Micro lenders, accounts receivable financers, merchant cash advance lenders and community development financial institutions have approved more business loans than usual over the past few months. That’s according to Biz2Credit, a New York firm that connects small businesses with financial institutions. The company tracked 1,000 of its loan applications in September and found that alternative lenders’ approval rates rose slightly to 64.6%, up from 64.5% in August. The 64.6% approval rate was the highest recorded since the Biz2Credit Small Business Lending Index began, the firm said.

The loan approval rate of credit unions dropped for a fourth consecutive month in September, down to 52.4% from 52.9% in August, according to Biz2Credit’s analysis of its loan applications. The September figure represented the lowest credit union approval rate since June 2011. Loan approvals at small banks, defined as those with less than $10 billion in assets, also dipped slightly from 47.8% in August to 47.6% in September.

Biz2Credit said banks with more than $10 billion in assets made a comeback in loan approvals last month. The firm’s lending index showed that 14.2%.of funding requests were approved by them in September – a 30% jump from 10.9% in August 2012. The figure also represents the highest approval rating percentage for big banks since Biz2Credit began its index last year.

“Lenders including Citibank, Sovereign and Citizens Bank are jumping head-first back into small business lending.

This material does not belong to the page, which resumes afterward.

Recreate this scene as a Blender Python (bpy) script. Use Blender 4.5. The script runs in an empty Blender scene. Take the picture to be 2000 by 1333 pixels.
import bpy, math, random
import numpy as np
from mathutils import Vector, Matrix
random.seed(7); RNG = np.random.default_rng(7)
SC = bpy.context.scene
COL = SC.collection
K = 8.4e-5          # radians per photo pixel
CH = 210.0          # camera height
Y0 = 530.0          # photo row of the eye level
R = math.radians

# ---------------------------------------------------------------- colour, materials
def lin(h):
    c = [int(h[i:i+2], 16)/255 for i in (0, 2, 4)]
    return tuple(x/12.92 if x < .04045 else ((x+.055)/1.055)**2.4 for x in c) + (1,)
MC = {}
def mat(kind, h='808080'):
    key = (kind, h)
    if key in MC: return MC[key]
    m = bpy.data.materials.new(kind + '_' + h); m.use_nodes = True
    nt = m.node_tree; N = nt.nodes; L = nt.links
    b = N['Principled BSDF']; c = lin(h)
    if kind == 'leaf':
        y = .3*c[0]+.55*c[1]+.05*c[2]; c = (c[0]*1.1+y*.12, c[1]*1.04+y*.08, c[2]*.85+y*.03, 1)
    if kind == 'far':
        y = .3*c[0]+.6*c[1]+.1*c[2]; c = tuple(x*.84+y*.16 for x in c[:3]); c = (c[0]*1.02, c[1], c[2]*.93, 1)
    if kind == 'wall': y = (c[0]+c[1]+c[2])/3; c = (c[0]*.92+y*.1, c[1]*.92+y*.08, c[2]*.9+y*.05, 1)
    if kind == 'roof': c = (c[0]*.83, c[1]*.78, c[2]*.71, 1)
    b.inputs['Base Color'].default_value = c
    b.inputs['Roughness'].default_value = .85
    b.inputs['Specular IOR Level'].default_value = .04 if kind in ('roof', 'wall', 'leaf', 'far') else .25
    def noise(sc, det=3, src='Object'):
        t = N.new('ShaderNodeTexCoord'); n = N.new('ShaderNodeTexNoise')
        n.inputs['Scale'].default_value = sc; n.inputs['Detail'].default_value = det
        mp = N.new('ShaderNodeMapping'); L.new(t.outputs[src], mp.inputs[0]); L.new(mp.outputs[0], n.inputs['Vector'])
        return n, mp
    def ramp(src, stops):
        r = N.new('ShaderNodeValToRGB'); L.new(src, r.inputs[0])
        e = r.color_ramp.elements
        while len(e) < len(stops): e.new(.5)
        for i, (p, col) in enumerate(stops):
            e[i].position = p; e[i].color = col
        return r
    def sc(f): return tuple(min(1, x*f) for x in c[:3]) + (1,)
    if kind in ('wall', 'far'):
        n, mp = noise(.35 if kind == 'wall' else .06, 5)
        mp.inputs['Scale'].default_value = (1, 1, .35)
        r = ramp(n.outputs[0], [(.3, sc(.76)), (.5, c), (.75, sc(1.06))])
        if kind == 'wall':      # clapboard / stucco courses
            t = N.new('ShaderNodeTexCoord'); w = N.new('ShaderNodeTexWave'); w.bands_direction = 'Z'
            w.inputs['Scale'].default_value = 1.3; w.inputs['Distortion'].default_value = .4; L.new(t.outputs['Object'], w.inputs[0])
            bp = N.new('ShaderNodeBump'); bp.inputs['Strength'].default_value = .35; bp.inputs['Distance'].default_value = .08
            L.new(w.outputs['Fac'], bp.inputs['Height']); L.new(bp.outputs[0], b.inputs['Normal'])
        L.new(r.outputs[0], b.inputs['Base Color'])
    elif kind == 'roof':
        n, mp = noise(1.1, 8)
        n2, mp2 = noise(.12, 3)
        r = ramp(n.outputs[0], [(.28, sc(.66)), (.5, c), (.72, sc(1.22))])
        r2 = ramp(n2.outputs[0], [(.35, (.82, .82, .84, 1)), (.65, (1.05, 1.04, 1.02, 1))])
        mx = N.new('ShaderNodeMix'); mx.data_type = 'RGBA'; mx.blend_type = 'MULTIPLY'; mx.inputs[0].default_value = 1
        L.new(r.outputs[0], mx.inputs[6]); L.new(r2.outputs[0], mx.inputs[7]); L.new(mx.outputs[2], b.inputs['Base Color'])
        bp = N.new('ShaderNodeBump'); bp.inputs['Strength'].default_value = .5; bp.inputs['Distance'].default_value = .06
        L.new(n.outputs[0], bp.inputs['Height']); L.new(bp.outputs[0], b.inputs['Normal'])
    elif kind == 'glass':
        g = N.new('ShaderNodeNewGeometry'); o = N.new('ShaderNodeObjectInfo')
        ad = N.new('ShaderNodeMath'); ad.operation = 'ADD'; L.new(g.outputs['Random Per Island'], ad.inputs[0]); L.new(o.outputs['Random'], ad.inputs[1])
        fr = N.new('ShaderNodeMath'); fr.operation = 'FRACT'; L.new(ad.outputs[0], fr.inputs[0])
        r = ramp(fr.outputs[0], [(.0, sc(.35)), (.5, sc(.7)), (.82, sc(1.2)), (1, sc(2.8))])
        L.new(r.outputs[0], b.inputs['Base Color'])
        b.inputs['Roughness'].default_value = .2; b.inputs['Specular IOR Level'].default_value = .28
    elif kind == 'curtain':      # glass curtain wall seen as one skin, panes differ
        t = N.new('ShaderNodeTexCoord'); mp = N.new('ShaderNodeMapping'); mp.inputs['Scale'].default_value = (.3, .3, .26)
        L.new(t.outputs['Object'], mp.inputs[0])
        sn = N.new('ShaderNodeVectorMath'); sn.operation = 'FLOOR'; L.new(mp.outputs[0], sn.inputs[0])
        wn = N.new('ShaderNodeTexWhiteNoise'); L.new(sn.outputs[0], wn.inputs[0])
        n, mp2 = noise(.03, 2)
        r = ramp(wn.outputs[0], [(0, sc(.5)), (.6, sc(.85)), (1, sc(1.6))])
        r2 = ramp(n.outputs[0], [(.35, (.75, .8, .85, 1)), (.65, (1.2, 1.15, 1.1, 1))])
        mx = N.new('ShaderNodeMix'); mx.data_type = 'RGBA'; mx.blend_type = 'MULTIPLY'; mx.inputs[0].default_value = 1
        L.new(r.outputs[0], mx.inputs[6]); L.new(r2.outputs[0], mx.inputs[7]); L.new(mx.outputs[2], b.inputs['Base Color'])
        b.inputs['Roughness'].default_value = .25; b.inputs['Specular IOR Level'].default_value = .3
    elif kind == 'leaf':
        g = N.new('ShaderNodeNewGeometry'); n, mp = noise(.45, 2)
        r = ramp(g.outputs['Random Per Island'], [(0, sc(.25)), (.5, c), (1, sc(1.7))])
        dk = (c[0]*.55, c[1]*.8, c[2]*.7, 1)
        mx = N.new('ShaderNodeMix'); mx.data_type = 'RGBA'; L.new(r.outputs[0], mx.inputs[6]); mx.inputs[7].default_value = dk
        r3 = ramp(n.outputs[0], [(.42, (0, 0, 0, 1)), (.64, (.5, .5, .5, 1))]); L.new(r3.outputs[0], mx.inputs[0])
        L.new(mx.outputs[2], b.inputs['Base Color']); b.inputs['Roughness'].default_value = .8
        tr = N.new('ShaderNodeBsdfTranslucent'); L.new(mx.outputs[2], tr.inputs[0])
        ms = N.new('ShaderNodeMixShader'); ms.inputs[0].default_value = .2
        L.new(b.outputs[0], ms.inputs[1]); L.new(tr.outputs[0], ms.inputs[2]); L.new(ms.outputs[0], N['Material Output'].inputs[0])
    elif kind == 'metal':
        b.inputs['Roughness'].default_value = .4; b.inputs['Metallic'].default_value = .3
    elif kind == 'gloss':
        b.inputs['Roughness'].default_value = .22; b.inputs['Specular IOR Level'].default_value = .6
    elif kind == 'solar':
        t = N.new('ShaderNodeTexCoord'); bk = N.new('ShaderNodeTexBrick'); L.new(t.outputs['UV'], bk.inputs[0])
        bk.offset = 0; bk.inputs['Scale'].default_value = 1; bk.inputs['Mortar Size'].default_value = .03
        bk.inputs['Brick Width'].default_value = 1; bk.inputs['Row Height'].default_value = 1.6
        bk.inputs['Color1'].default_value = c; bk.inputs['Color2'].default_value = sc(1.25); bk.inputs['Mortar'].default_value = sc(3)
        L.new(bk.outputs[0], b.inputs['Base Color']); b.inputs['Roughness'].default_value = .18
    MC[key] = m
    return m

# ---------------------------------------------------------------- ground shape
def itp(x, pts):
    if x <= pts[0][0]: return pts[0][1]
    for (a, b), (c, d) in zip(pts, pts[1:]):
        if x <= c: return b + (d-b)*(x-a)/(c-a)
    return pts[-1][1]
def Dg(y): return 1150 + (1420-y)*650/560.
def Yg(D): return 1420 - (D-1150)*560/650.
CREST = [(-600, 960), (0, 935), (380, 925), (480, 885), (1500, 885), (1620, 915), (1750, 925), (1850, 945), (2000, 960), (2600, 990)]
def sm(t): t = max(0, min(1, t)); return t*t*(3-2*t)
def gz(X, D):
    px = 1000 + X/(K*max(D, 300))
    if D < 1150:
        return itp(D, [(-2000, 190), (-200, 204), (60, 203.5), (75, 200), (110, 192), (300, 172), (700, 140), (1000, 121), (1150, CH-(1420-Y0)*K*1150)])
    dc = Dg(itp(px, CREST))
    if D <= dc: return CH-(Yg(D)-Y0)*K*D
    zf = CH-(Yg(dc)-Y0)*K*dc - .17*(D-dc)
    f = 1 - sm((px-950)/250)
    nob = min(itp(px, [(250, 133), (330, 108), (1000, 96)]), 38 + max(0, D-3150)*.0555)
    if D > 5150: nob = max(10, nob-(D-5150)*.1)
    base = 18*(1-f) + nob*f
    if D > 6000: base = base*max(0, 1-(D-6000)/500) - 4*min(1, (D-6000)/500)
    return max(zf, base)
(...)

The economy seems to be improving slowly, and the improvement has been a factor in their willingness to lend to small businesses,” said Rohit Arora, Biz2Credit co-founder and CEO, who oversaw the research. “This is a good sign for the economy.”

As for alternative lenders, businesses such as restaurants and retailers are attracted to their financing because they are offering greater flexibility, quicker approvals and competitive lending rates more than they ever have before, Arora said. “This type of financing is very helpful for small and mid-size businesses that encounter short-term cash flow issues,” Arora said. “Many businesses are seeking short-term working capital to prepare for the upcoming holiday season.”